2012-07-16 22:05:39 | 映画
公式サイト
 映画館で予告編を観た時からすっかり観に行くつもりになっていた映画でした。

以前同じ杉井ギサブロー監督の宮沢賢治作品『銀河鉄道の夜』を観て すごく感激した記憶がありました。(なんと1985年制作の映画でした、びっくりです

 『銀河鉄道の夜』の時、最初は猫が主人公???と心配になったのですが ひとりの人間を主人公にしてしまうと 読み手によって印象がいろいろある主人公のイメージが決めつけられてしまう恐れがありました。
 その点、猫を主人公にすれば受けてが自由に主人公のイメージを拡げることができます。 なるほど、猫で大正解だったんだ、と思っていたら 今度の作品も同じく猫が主人公になっていました。

 私は子どもの頃、両親からたくさんの本を与えられていて当然宮沢賢治作品もかなり読んでいるはずなのですが この『グスコーブドリの伝説』は読んだ記憶がありませんでした。

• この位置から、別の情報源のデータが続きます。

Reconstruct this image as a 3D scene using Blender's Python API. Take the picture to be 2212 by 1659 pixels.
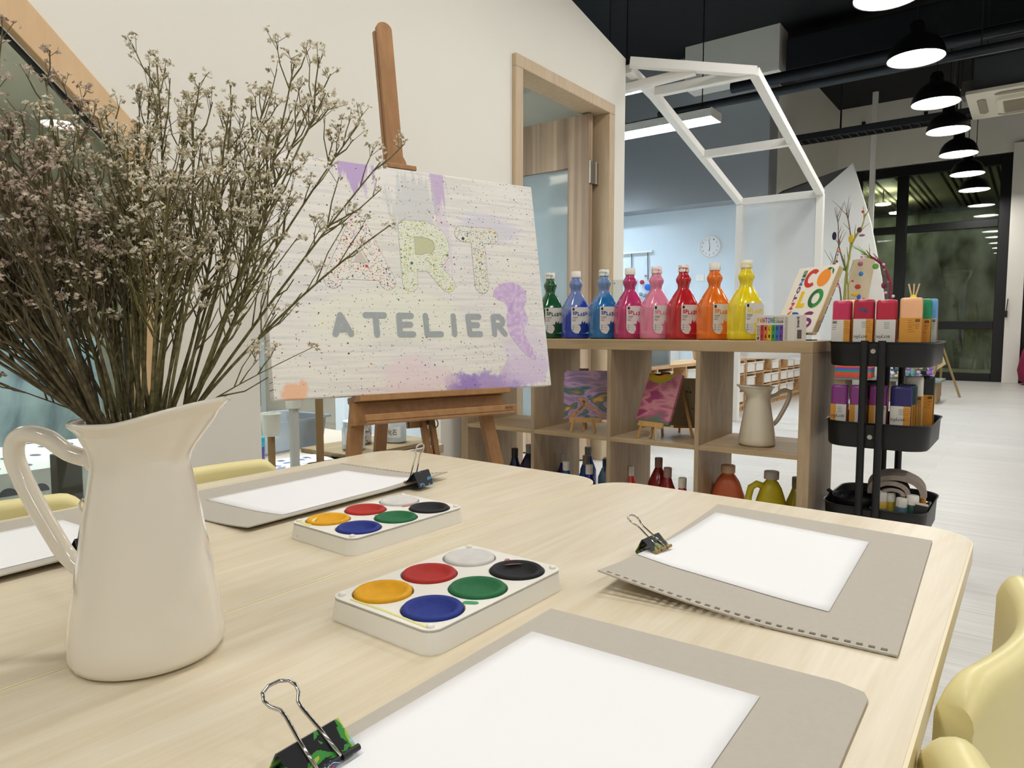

 イーハトーヴの森で家族四人で平和に暮らしていたグスコーブドリだが森に飢饉が続き、両親は家を出ていってしまった。 残された妹とふたり暮らしていたブドリだったが ある日コトリという謎の人物が家にやってきて妹ネリをさらっていってしまった。
 ひとりになってしまったブドリは家を出て、工場、農場で働き、大学の教授に推薦され火山研究所で働く。 多くの人に助けられ成長していったブドリはみんなの役に立つことを考え、ある行動をとる決心をする。

 お話は やはり重い思いが込められていると思いました。

宮沢賢治が生きた時代の東北地方は大きな地震があったり飢饉があったり大変な時代だったようです。
 彼は時代の中で自分の生きる道を模索し、主人公にその答えを歩ませたように思いました。

 これはまったく私の勝手な印象なのですが この作品を観ていて 寺山修司の世界が浮かんできました。
 宮沢と寺山の共通点は ふたりが東北地方の出身者、というだけなので 本当はあまり関係ないとは思うのですが どうしてもこのふたりが思い出されてしまいました。

 「コトリ」の存在、妹ネリの行方など 考えてしまうと随分暗い結論になりそうです。
 でも、自己犠牲の物語としたくない、と考えた製作者の心は伝わってきました。